Solving an issue means that you're fixing a problem for good. In this case, you might implement a few methods to help reduce or eliminate this customer and operational pain point.
Change your UI to make it easier to find the self-service cancellation button.
Add cancellation instructions into your recept messages to customers.
Catch any remaining customers by adding a "cancellation" option on the contact-us form to redirect them to the self-service tool before contacting you.
As a side note, it's rarely as simple in reality as I explain in my articles. There are always caveats. For example, making it easier for customers to cancel is often costly to the business. You might run into a few arguments when you attempt to make it clear and simple for customers to cancel.
What you might find yourself trying, and is unlikely to work
Many teams institute some type of operational hack day/week. They'll ask the whole team to go heads down, and fix a bunch of problems.
This isn't necessarily a bad thing if your team has a serious issue, but it's not likely to fix the problem for good. If your team has an incorrect operational investment process, then you'll inevitably end up back in the same situation.
Other teams will wait until the situation is catastrophic, and then they'll convince their leadership that it's time to re-write their software. That's because the situation is viewed as unmaintainable.
This rarely works because big bang launches rarely make the situation better.

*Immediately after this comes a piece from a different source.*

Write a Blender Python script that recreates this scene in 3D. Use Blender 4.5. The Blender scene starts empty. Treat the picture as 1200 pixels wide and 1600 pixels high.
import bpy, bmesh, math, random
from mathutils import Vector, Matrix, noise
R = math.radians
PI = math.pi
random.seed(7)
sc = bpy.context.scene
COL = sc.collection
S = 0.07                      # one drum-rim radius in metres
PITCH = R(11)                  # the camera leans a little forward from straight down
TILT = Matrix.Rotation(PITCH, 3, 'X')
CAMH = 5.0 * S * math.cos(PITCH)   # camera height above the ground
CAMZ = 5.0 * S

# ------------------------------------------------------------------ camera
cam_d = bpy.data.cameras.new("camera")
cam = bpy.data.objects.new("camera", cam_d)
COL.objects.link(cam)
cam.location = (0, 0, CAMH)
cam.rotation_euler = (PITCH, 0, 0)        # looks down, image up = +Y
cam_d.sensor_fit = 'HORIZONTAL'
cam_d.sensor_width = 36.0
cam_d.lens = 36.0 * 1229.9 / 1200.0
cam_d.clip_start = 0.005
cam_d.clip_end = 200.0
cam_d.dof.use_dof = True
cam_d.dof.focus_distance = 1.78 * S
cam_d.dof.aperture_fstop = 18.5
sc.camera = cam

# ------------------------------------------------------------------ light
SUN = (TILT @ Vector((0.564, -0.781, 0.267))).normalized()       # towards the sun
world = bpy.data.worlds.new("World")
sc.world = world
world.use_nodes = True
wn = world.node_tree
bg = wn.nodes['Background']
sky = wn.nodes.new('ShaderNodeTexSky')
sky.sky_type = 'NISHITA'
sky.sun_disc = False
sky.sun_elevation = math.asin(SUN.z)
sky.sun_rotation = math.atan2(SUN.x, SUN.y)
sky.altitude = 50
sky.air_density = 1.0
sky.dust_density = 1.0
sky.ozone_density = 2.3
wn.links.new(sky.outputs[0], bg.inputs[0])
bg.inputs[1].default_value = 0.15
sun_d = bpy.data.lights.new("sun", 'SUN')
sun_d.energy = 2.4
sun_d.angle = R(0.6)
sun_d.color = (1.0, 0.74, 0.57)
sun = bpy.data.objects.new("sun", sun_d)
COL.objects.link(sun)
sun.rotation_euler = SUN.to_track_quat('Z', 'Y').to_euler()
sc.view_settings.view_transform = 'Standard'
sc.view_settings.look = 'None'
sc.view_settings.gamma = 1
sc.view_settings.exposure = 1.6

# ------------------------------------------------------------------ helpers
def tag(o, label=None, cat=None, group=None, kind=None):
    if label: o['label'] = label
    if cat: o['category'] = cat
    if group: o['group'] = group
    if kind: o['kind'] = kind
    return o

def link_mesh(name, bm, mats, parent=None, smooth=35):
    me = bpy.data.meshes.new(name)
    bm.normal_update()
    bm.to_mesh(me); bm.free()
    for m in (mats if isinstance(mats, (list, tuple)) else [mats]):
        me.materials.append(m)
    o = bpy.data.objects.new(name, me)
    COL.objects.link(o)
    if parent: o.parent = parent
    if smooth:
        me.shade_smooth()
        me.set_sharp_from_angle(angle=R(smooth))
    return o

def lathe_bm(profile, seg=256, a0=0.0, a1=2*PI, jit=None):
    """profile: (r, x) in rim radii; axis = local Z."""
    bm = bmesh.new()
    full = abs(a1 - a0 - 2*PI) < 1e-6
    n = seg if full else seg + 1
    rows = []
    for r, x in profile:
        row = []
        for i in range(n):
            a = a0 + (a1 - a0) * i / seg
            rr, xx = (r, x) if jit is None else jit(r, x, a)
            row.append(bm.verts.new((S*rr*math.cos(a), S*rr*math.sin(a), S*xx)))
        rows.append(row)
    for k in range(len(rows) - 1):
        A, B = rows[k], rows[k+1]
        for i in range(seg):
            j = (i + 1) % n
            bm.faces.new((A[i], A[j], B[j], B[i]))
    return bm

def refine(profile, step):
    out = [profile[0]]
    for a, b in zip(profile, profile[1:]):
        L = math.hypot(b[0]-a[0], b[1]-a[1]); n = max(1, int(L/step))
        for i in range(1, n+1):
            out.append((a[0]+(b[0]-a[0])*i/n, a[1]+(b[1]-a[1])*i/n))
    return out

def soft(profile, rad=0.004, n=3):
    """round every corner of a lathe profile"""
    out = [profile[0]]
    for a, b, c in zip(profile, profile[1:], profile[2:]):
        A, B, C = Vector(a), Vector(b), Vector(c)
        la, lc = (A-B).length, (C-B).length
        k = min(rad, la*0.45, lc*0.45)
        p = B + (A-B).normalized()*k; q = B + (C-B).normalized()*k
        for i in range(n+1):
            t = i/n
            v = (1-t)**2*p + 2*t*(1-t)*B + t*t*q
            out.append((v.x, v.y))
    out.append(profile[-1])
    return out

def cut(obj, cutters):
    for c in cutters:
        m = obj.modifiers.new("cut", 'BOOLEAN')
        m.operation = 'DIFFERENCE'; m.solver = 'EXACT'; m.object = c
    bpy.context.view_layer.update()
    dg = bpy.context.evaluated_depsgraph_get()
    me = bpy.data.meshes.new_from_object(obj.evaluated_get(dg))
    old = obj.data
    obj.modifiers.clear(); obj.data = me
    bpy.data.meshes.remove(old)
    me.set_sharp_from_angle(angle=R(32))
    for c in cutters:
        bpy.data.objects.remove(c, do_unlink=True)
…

I'd also expect if your operational investment process isn't addressed, you'll end up back where you started soon enough.
Gaining support for investing in operational improvements
Convincing your corporate overlords that you need to allocate people to fix your operational situation can be challenging. That would require a whole article itself to navigate how to politically get support for the task.
However, at a high level, what you want to communicate is:
Are operations currently getting better, or worse? Clearly they're getting worse if you're in a bad operational situation.
Assuming they're getting worse, does anything lead us to believe that they'll improve on their own? In some way does the future look bright? This is rarely the case.
Assuming our operational costs are not improving on their own, and they're getting worse, this mathematically means that the entire team will eventually be consumed by operational problems all day. As a side note, this happens all the time to teams. It is not an unlikely scenario.
If your team is dealing with operational problems all day, this means they are not A) building new things for customers, or B) solving problems for the long term.
The only solution is to remove the sources of operational cost. This can only be done by a concerted investment in operational cost reductions. All investments in this area will be paid back in the long run (although the timeline will vary based on the size of the operational cost).
Before you (or your corporate overlords ask), no, I don't think #6 can be quantified. Everyone always asks. I am convinced it's impossible. If someone requires it, you can lick your finger, stick it in the air, and say "Feels like this investment will pay us back in 9 months!", but you and I know that you'd be just making crap up.
I believe that the alternative of investing in reducing operational costs is unrelenting and forever increasing operational costs until your team grinds to an absolute halt. And that's unacceptable. So we will argue in various ways until we gain agreement to invest.
As a side note, perhaps you're at an agile place where you don't have corporate overlords controlling your investment. Great. You probably should have skipped that part.